[Material provided]
/---

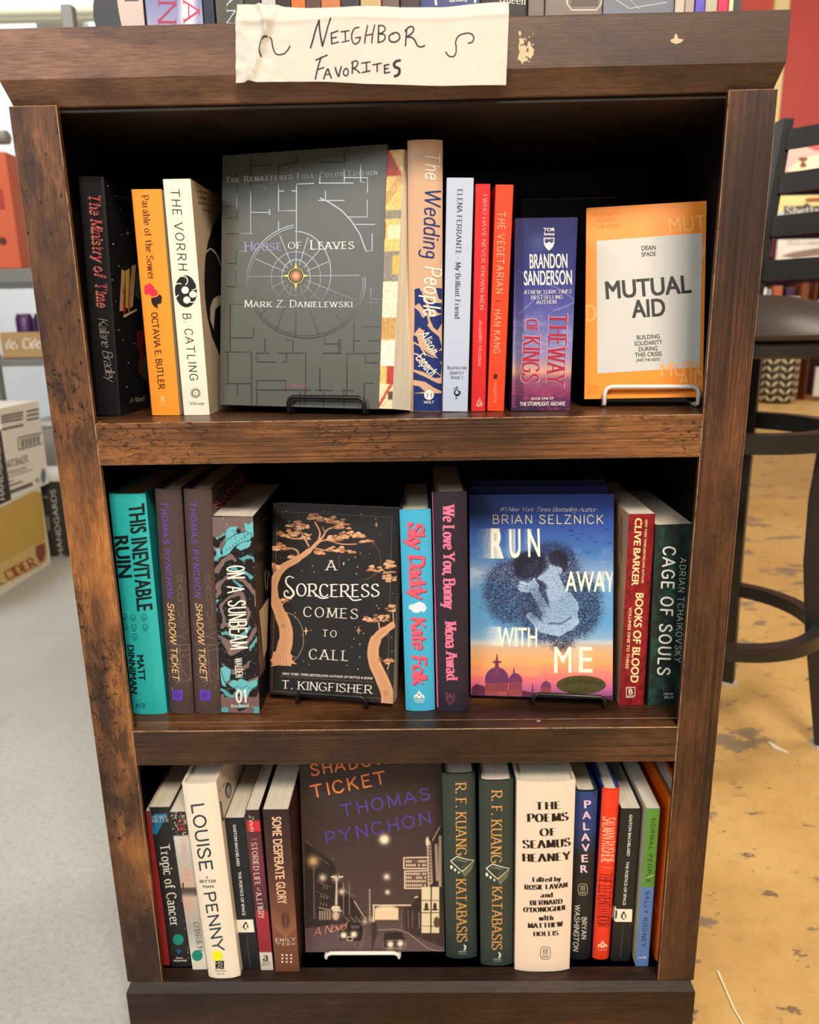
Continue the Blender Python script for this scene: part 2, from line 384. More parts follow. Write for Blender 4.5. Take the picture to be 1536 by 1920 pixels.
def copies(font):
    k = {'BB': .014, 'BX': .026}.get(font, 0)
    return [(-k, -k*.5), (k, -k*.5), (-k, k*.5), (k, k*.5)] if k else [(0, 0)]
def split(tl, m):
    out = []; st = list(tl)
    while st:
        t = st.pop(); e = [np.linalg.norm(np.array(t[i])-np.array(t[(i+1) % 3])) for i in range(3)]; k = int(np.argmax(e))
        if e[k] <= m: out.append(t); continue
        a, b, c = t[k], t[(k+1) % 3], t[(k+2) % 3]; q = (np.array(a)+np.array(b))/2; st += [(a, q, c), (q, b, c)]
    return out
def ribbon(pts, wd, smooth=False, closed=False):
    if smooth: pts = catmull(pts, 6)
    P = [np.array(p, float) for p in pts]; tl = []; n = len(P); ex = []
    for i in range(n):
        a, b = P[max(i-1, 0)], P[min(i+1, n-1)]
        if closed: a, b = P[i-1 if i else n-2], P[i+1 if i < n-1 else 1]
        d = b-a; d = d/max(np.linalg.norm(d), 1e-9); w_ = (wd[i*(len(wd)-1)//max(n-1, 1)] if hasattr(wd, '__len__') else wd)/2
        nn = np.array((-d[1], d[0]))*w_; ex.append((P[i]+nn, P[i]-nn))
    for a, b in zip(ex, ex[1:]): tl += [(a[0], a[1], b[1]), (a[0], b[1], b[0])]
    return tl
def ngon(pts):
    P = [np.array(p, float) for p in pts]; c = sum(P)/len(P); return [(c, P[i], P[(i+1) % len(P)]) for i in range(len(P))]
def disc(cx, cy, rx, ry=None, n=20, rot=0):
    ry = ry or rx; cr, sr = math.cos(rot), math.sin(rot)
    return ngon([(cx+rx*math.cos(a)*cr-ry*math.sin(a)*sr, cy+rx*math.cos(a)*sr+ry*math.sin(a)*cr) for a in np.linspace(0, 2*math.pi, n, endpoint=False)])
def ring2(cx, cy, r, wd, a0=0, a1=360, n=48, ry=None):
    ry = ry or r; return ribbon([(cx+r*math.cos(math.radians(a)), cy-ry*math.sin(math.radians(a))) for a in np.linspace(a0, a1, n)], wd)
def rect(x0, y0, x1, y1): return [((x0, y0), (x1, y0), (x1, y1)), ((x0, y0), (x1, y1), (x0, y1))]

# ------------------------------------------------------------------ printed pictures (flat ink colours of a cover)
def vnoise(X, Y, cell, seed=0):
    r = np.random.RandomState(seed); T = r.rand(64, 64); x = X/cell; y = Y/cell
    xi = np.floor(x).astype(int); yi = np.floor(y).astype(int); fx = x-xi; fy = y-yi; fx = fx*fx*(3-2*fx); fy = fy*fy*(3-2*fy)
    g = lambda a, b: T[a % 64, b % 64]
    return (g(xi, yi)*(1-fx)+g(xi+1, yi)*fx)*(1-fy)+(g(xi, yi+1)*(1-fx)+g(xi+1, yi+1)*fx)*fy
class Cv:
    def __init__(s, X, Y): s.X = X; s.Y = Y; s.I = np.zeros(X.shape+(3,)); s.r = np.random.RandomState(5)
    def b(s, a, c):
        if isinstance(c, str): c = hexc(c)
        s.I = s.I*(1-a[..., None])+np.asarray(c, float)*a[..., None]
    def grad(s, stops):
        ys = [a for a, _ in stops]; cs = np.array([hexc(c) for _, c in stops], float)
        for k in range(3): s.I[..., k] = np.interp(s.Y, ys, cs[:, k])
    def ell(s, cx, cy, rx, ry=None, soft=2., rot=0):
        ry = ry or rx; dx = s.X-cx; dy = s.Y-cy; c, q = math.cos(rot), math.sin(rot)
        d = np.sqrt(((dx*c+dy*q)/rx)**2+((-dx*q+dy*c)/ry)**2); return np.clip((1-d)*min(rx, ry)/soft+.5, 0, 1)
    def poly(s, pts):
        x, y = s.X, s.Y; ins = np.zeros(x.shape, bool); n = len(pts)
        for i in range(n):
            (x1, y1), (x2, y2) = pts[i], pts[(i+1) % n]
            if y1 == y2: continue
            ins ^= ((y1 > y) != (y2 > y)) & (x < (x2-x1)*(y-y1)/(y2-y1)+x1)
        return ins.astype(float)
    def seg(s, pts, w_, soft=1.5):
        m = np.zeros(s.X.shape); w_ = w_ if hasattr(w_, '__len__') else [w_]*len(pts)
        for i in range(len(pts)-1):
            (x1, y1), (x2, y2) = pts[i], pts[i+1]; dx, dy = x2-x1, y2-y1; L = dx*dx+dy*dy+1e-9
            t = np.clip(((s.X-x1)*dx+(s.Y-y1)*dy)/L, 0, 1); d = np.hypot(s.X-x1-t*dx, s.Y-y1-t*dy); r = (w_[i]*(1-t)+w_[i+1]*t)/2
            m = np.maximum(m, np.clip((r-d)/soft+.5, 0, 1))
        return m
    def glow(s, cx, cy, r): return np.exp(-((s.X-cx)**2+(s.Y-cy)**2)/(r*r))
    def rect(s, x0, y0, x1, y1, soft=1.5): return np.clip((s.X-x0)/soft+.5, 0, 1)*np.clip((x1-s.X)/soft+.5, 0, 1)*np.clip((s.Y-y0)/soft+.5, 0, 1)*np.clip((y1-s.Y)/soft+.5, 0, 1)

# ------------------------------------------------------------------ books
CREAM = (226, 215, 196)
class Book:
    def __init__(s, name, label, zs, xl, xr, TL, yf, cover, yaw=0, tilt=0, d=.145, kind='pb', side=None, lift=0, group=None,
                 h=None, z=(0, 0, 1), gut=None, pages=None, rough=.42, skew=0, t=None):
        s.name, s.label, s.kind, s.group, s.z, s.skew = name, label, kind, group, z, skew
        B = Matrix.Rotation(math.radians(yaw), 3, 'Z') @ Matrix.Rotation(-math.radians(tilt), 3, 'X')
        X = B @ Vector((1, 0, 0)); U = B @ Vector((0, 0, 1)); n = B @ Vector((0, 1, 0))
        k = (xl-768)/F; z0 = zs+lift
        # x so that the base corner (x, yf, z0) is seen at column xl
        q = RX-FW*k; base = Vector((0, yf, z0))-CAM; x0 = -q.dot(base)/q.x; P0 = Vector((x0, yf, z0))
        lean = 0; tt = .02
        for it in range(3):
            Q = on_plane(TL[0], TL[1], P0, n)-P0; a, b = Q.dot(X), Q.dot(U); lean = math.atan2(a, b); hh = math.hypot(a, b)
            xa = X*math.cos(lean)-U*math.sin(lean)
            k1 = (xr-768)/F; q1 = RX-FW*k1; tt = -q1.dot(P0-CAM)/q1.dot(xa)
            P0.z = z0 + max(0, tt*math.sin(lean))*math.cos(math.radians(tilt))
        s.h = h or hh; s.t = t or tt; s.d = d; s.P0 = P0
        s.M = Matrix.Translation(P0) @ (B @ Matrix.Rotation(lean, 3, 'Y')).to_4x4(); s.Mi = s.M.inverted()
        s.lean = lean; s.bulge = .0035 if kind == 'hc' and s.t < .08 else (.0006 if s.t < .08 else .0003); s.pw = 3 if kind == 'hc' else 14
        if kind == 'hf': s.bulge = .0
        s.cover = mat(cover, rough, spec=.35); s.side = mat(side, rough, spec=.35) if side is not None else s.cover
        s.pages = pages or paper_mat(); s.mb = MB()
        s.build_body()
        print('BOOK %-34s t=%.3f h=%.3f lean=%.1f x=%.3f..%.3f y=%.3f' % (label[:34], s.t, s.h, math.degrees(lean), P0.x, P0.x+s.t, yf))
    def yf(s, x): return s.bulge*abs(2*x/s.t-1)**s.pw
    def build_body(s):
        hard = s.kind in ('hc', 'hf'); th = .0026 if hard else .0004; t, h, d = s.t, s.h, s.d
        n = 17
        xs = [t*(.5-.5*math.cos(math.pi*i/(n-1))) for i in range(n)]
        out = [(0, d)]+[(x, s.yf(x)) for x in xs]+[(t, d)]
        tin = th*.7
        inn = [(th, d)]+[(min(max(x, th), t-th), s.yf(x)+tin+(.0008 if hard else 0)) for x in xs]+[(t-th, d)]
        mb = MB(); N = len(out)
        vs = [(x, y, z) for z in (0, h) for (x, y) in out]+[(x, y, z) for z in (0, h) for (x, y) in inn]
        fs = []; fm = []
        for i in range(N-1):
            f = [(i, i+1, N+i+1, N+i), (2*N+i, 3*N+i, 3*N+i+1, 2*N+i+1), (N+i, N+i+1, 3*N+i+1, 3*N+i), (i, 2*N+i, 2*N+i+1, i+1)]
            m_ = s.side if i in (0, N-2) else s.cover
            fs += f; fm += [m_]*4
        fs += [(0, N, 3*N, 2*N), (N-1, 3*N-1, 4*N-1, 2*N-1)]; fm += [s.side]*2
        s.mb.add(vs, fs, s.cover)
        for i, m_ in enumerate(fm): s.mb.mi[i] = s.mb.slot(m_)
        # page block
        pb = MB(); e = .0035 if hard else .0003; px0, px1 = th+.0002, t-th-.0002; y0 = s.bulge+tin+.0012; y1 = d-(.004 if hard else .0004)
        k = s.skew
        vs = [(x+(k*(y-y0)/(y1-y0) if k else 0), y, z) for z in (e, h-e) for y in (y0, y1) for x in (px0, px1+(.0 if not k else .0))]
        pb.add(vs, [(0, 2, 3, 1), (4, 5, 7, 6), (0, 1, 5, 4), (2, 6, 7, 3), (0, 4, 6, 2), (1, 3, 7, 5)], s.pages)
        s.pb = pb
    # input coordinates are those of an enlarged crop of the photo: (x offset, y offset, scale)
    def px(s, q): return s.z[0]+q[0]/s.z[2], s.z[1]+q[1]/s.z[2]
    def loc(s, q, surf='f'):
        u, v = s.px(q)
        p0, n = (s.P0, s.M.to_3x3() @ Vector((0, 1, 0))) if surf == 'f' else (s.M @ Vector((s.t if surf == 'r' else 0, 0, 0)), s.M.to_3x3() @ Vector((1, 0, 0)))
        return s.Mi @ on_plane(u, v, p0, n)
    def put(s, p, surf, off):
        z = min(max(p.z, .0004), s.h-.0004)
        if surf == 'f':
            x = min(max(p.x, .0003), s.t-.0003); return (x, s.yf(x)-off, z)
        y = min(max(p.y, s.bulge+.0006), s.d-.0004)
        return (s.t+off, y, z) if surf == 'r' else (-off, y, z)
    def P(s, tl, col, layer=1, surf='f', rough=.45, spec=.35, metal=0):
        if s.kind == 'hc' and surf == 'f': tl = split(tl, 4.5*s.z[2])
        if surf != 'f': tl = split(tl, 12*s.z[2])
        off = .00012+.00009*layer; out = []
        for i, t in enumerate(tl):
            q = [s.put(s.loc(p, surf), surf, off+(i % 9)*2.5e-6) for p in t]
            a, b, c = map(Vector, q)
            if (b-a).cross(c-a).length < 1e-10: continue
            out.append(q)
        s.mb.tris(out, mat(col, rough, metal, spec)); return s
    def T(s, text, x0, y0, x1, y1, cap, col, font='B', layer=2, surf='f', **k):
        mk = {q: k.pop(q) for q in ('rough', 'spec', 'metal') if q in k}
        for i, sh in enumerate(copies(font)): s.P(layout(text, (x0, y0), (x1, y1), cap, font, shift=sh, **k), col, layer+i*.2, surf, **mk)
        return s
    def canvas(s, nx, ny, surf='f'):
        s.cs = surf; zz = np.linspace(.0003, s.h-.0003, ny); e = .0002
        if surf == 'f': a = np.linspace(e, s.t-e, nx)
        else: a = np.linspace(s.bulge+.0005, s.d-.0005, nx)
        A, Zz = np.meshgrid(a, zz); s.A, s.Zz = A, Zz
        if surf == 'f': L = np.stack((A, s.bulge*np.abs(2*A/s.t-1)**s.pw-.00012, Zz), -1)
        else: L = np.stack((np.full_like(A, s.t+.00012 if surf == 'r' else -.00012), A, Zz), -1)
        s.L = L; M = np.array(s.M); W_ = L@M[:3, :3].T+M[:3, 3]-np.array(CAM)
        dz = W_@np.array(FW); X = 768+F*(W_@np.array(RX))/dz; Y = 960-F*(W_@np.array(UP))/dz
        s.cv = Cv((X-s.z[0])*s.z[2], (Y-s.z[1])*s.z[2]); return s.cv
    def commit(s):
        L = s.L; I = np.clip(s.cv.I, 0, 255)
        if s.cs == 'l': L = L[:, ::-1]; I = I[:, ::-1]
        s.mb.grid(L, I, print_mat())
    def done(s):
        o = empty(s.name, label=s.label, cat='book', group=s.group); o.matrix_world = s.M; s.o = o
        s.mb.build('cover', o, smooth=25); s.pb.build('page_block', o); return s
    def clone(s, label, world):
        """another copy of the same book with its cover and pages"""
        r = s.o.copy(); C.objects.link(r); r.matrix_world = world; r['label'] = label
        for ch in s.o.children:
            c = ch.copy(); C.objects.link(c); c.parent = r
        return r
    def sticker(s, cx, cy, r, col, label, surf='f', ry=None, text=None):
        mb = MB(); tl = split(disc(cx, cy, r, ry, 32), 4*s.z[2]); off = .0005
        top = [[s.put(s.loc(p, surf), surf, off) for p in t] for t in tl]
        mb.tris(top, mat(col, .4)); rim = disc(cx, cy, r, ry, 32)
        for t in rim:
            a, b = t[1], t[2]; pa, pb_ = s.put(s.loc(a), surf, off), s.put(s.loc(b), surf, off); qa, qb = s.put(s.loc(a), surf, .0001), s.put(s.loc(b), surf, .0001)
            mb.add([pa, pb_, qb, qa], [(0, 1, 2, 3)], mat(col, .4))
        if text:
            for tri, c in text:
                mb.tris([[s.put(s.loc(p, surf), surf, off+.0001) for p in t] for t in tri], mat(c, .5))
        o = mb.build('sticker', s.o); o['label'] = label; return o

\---

[Problem to work on] Up to and including the line containing "def rect(x0, y0, x1, y1): return", repeat every line from the start of the data, but none of the pictures.

[Result of this exercise]
Continue the Blender Python script for this scene: part 2, from line 384. More parts follow. Write for Blender 4.5. Take the picture to be 1536 by 1920 pixels.
def copies(font):
    k = {'BB': .014, 'BX': .026}.get(font, 0)
    return [(-k, -k*.5), (k, -k*.5), (-k, k*.5), (k, k*.5)] if k else [(0, 0)]
def split(tl, m):
    out = []; st = list(tl)
    while st:
        t = st.pop(); e = [np.linalg.norm(np.array(t[i])-np.array(t[(i+1) % 3])) for i in range(3)]; k = int(np.argmax(e))
        if e[k] <= m: out.append(t); continue
        a, b, c = t[k], t[(k+1) % 3], t[(k+2) % 3]; q = (np.array(a)+np.array(b))/2; st += [(a, q, c), (q, b, c)]
    return out
def ribbon(pts, wd, smooth=False, closed=False):
    if smooth: pts = catmull(pts, 6)
    P = [np.array(p, float) for p in pts]; tl = []; n = len(P); ex = []
    for i in range(n):
        a, b = P[max(i-1, 0)], P[min(i+1, n-1)]
        if closed: a, b = P[i-1 if i else n-2], P[i+1 if i < n-1 else 1]
        d = b-a; d = d/max(np.linalg.norm(d), 1e-9); w_ = (wd[i*(len(wd)-1)//max(n-1, 1)] if hasattr(wd, '__len__') else wd)/2
        nn = np.array((-d[1], d[0]))*w_; ex.append((P[i]+nn, P[i]-nn))
    for a, b in zip(ex, ex[1:]): tl += [(a[0], a[1], b[1]), (a[0], b[1], b[0])]
    return tl
def ngon(pts):
    P = [np.array(p, float) for p in pts]; c = sum(P)/len(P); return [(c, P[i], P[(i+1) % len(P)]) for i in range(len(P))]
def disc(cx, cy, rx, ry=None, n=20, rot=0):
    ry = ry or rx; cr, sr = math.cos(rot), math.sin(rot)
    return ngon([(cx+rx*math.cos(a)*cr-ry*math.sin(a)*sr, cy+rx*math.cos(a)*sr+ry*math.sin(a)*cr) for a in np.linspace(0, 2*math.pi, n, endpoint=False)])
def ring2(cx, cy, r, wd, a0=0, a1=360, n=48, ry=None):
    ry = ry or r; return ribbon([(cx+r*math.cos(math.radians(a)), cy-ry*math.sin(math.radians(a))) for a in np.linspace(a0, a1, n)], wd)
def rect(x0, y0, x1, y1): return [((x0, y0), (x1, y0), (x1, y1)), ((x0, y0), (x1, y1), (x0, y1))]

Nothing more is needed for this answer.